Desencanto
Dou por mim a ter necessidade de escrever algo, e esvoaçam em minha mente montanhas de temas, mas tenho a profunda dificuldade de me decidir seja por qual for. E seria insensato pensar em falar de todos, pois tal tornar-se-ia uma amálgama retorcida e inconsequente.
Decidir sobre qual o tema a falar no meio de tanta insensatez que rodeia o ar que eu respiro não se torna fácil. Podia discorrer sobre a temática de os professores passarem a ser avaliados pelos pais dos alunos (estamos a trilhar um caminho muito interessante…), ou pela dificuldade crescente em admitir a reprovação qualquer que seja o nível de um aluno, ou pelo facto de a universidade se ter transformado num depositório de imbecis que se julgam com direito a ter um curso, pelo mero facto de existirem e serem presenças assíduas em praxes, festas, festivais de tunas e queimas.
Podia abordar o facto de se formarem continuamente gerações de seres agarrados à superficialidade, para quem a vida se espelha em blockbusters, em capas de revistas ou em reles programas de televisão.
Adianta? Não, de nada adianta. As pessoas lêem e continuam a fazer as mesmas coisas, a viver a sua vidinha reles e voltada para dentro. É muito fácil dizer que se admira alguém que não é mais que uma imagem holográfica que passa nos canais de comunicação e defender-se essa criatura com unhas e dentes, mesmo que essa criatura seja um verdadeiro verme. O que as pessoas absorvem é a imagem. Porque é mais fácil e não custa esforço.
Mais do que em épocas como a da Grécia Antiga, ou a Romana, efectuamos o culto da beleza. O mais interessante é que as definições do que é belo são tão vertiginosas e vorazes, que o que hoje é belo, amanhã já não o é. Pedimos aos que nos rodeiam para mudar a aparência, para que mais se adeqúem ao que pensamos estar de acordo com os nossos conceitos de estética, e pedimos e exigimos essa continua mudança, porque somos asquerosamente egoístas e umbiguistas, porque martelamos e insistimos crapulamente no receber, evitando dar.
Mesmo dando somos egoístas.

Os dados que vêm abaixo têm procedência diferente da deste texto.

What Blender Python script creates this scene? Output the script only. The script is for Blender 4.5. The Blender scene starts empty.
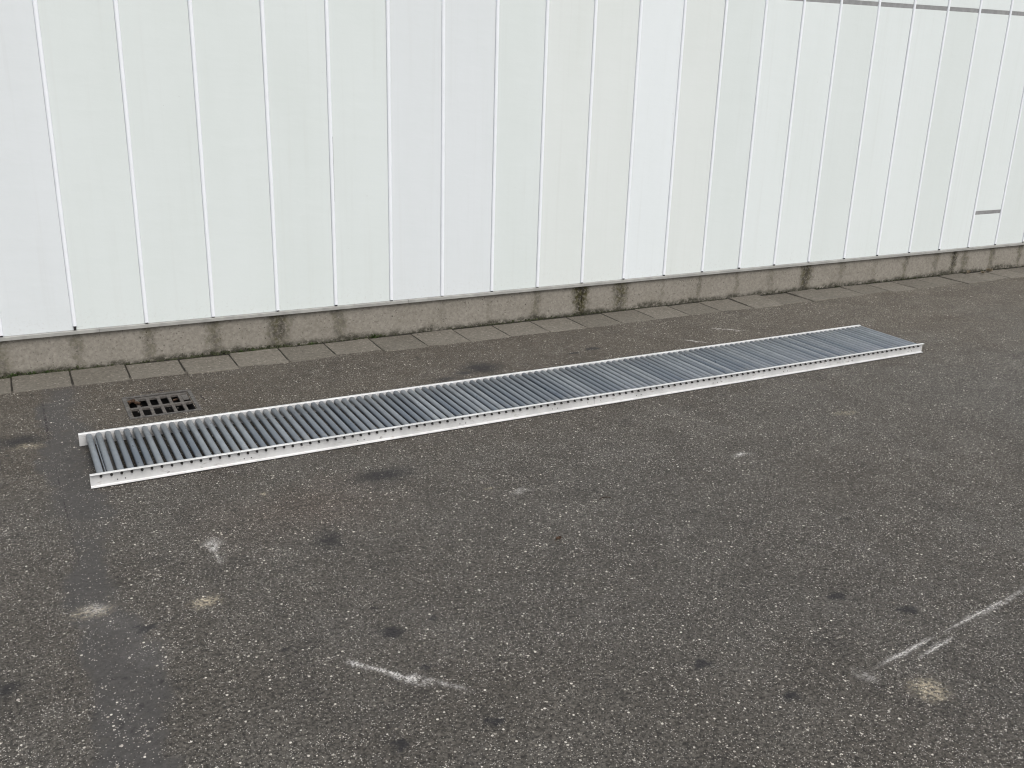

Difusas vezes presenteamos os outros com algo que gostamos, mas que eles podem gostar ou não. Oferecemos-lhes roupa e acessórios, não porque eles precisem ou queiram, não porque eles se sintam bem com nossas oferendas, mas porque nós nos sentimos bem com a utilização por parte deles daquilo que tão empenhadamente lhes oferecemos. E ficamos magoados se os destinatários não se sentem impelidos a utilizar o que laboriosamente lhes demos. Porque os queremos ver de uma dada forma, mas não temos a dignidade de nos perguntar a nós mesmos se é assim que eles se querem ver.
As pessoas tem cagaço. Tem medo de se descobrir a elas mesmas e, por isso, tentam encobrir aquilo que os outros são, para que a sua verdadeira face não lhes surja espelhada no olhar alheio.
Esse cagaço revela-se na forma impositiva como tentam levar o mundo, querendo impor a sua vontade como a derradeira, a final, e, pior, como a inefavelmente certa. Assim se sentem bem, mas não interessa se quem os rodeia assim se sente bem. O importante é que suas vontades e desejos prevaleçam. O importante é que dêem apenas na medida do mínimo, para que possam usufruir do máximo. Nem que seja usufruir de um abraço ou de um aperto de mãos. E resmungar de cada vez que dão alguma coisa.
O mundo está doente e não há quem o salve. Nem vale a pena. Afoguemo-nos então na nossa individualidade absurda e vivamos sós, encarcerados nas nossas definições e dogmas. Sejamos todos felizes assim… nem que seja na aparência, pois, talvez… talvez assim nem saibamos o que é a felicidade, de tão ignorantes e covardes que sejamos para sairmos de nós mesmos e olharmos para dentro dos outros.